Lying sick in bed, he'd created a story to amuse himself. The result was The Cask (1920), which established him as a new master of detective fiction. His fifth book, Inspector French's Greatest Case introduced his detective, a solid, workmanlike cop who was all method and no madness. As a result, Crofts is often credited as the creator of the police procedural, in which crimes are solved with dogged diligence and an attention to detail.
You could take the man out of the railways but not the reverse, and Crofts' biggest downfall is a reliance on apparently unbreakable alibis due to the intricacies of railway timetables, leading him to be described as a writer of the "humdrum school" of mysteries. If he lacked the flair of his Golden Age rivals, he offered reliable, carefully constructed mysteries at the rate of one a year throughout the remainder of his life.
Crofts became a member of the Detection Club, along with Dorothy L Sayers and Agatha Christie. Raymond Chandler thought him "the soundest builder of them all", and Christie parodied Inspector French in Partners In Crime (1929).
I must confess a penchant for his mystery Golden Ashes (1940), in which the facts of the case are actually numbered for easy reference. These are books in which empirical evidence outranks emotion, although the usual prejudices of the period abound, so we get: "Mr Truelove was an elderly gentleman of Jewish countenance and an oily manner" in The 12:30 From Croydon.

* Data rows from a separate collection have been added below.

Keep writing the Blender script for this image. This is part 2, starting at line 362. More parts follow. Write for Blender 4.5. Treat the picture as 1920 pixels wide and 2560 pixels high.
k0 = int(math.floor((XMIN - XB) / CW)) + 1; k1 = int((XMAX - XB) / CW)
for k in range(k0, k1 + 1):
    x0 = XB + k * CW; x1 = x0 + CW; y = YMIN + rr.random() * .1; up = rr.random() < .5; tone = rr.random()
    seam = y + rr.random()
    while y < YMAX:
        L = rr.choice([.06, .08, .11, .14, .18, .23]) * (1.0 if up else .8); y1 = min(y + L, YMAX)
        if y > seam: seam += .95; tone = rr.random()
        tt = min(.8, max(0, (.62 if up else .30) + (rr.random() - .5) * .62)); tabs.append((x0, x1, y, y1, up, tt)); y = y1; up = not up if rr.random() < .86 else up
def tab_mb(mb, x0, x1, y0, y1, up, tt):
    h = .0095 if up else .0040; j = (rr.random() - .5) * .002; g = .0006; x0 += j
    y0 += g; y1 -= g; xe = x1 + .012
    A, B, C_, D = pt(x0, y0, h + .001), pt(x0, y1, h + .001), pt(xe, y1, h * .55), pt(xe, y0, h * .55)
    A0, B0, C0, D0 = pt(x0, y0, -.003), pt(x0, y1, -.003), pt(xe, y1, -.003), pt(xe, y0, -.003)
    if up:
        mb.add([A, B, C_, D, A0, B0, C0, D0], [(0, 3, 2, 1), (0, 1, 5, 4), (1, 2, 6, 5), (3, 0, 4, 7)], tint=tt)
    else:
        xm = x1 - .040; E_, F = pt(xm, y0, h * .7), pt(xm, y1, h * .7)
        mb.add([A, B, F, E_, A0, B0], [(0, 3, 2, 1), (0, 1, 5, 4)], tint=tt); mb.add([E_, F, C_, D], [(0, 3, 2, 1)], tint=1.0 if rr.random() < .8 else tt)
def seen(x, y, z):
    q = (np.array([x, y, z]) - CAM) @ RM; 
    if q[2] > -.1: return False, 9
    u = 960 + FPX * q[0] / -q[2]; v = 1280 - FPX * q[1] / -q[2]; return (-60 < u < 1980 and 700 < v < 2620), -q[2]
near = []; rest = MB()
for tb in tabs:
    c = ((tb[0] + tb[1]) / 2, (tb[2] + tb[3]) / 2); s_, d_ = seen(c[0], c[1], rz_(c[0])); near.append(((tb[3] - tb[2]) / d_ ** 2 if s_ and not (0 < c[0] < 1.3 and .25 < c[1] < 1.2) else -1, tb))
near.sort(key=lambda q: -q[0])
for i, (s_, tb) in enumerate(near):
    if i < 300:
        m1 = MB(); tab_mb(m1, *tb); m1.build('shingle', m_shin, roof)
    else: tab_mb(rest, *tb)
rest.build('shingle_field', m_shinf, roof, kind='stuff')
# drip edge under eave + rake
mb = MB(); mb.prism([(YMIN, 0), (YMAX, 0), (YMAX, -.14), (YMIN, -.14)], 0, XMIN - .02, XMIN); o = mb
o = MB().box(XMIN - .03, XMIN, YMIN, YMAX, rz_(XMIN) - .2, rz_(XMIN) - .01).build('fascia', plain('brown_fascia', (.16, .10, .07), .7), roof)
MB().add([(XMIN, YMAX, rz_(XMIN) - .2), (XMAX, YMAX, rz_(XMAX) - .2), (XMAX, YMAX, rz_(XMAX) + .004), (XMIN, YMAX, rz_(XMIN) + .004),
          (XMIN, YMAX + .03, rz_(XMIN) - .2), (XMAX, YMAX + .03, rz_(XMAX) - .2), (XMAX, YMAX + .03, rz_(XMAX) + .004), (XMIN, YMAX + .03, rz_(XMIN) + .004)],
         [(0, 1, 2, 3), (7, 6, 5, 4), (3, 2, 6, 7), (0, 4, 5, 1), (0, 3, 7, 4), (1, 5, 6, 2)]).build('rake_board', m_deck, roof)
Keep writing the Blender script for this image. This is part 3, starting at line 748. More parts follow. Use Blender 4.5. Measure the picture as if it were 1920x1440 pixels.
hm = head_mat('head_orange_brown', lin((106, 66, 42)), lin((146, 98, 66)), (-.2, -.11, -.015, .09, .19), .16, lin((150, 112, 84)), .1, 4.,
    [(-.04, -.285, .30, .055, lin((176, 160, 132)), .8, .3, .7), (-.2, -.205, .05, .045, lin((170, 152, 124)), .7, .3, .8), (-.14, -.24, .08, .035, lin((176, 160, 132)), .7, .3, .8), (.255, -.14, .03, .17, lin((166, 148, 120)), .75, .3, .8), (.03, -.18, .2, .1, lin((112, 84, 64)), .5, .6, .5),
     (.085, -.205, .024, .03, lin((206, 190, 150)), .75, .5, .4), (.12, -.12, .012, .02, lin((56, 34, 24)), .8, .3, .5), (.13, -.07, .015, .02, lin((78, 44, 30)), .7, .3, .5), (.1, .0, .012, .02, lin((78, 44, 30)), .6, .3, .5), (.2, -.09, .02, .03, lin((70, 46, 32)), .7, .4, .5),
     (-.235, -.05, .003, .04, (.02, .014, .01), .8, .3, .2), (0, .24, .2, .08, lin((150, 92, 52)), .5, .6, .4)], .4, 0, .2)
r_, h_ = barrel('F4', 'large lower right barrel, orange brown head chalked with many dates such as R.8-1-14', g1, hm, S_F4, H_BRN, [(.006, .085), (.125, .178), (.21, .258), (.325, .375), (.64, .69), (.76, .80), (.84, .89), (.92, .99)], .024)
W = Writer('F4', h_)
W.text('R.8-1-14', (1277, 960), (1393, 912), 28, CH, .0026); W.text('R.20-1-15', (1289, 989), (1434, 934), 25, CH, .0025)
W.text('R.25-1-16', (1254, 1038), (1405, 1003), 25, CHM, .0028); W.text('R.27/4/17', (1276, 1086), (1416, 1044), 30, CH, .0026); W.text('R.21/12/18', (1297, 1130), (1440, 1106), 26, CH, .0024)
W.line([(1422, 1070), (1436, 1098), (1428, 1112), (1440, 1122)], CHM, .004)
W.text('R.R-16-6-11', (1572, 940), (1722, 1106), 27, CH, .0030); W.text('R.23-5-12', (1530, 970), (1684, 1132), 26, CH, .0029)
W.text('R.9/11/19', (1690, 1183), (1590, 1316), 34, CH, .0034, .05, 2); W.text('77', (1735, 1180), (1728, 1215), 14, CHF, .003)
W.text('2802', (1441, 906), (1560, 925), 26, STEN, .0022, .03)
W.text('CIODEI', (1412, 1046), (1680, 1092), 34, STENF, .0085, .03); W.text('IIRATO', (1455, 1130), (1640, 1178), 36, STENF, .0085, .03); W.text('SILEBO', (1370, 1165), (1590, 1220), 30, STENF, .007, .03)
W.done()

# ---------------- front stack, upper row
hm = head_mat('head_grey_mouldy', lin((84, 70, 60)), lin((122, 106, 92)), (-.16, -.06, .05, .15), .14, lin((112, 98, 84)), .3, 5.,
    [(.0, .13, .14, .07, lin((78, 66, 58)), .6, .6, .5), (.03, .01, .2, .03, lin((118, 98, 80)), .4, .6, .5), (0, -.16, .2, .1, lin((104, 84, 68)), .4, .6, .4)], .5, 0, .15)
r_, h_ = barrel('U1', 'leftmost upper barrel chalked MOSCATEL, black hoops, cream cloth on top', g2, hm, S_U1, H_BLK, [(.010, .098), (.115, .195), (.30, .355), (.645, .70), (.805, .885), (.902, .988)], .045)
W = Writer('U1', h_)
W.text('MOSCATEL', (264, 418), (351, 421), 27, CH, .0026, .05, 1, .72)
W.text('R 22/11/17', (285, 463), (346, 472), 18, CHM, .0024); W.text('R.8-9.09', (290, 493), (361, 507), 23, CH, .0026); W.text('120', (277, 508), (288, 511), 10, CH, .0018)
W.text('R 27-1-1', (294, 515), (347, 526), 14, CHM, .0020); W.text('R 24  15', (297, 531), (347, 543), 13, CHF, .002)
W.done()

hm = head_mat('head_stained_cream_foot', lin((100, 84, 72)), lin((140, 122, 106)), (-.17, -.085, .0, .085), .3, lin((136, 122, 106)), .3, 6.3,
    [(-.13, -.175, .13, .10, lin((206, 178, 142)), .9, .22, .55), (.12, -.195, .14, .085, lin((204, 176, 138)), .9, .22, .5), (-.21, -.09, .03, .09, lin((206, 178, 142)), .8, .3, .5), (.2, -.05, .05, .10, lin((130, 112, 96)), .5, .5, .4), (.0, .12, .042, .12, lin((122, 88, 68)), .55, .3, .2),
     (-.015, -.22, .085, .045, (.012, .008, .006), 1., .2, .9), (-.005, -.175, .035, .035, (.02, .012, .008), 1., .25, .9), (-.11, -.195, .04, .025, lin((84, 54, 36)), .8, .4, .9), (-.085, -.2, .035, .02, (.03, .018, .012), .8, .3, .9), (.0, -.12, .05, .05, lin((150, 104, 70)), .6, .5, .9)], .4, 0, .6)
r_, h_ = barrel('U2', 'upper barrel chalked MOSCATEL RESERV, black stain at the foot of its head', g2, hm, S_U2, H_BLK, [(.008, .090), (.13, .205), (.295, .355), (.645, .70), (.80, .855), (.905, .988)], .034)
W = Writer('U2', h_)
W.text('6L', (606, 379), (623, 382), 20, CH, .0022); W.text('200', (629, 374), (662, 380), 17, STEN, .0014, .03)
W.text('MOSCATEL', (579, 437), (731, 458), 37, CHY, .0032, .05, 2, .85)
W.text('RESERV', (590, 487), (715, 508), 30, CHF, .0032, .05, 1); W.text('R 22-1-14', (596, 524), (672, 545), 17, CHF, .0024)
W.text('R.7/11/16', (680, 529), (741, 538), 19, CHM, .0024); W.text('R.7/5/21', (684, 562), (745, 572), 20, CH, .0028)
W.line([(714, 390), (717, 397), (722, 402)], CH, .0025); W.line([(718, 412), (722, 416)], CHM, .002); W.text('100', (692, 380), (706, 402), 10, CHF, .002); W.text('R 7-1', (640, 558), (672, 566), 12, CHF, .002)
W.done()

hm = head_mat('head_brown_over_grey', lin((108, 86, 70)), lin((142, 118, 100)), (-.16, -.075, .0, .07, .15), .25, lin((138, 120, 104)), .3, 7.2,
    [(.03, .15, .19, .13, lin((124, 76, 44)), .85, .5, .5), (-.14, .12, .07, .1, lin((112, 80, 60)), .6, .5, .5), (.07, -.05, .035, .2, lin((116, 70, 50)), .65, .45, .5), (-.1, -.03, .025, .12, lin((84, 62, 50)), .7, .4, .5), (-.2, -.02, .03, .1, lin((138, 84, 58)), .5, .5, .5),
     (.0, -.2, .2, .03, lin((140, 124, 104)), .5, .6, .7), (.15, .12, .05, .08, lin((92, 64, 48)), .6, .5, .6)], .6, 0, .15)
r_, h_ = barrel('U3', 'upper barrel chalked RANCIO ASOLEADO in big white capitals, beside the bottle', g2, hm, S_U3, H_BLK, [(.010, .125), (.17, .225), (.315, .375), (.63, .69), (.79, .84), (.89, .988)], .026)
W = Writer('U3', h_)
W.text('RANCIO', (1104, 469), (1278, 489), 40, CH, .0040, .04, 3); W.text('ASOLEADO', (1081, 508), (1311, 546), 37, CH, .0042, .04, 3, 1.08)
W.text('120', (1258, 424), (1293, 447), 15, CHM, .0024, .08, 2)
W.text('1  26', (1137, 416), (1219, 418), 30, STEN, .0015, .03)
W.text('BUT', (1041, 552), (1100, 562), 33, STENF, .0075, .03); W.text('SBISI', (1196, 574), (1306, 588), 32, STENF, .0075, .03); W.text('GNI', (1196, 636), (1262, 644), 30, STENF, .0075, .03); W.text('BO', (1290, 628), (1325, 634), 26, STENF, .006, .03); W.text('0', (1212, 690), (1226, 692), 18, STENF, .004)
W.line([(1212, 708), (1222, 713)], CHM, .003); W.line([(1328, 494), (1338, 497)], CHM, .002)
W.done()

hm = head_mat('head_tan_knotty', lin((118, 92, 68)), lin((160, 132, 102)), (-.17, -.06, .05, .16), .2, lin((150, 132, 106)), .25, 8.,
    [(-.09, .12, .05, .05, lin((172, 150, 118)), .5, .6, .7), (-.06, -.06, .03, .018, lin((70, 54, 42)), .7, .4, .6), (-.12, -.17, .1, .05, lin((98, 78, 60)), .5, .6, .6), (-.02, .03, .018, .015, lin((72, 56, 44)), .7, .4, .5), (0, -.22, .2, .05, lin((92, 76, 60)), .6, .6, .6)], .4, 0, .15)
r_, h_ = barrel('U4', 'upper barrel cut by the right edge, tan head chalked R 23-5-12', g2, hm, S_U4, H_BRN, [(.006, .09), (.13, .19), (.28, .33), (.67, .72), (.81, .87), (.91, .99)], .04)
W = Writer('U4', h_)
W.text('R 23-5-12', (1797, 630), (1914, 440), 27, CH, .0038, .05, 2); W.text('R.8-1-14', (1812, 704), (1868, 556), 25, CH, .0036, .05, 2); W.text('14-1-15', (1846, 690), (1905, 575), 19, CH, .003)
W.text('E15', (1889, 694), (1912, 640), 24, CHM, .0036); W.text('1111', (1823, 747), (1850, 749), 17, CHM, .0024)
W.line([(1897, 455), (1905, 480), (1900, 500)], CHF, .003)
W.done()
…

Why bother to rediscover Crofts? Although his mysteries were regarded as workmanlike, they seem to have improved with age. Characters tend to go to the pub and say "Damn it all!" or "Won't you smoke?" and everything gets sorted out in an attractively ingenious, clear-cut manner. House of Stratus republished many of the novels in 2000, with spiffing "Roaring Twenties" covers, but some of the short stories have been lost forever.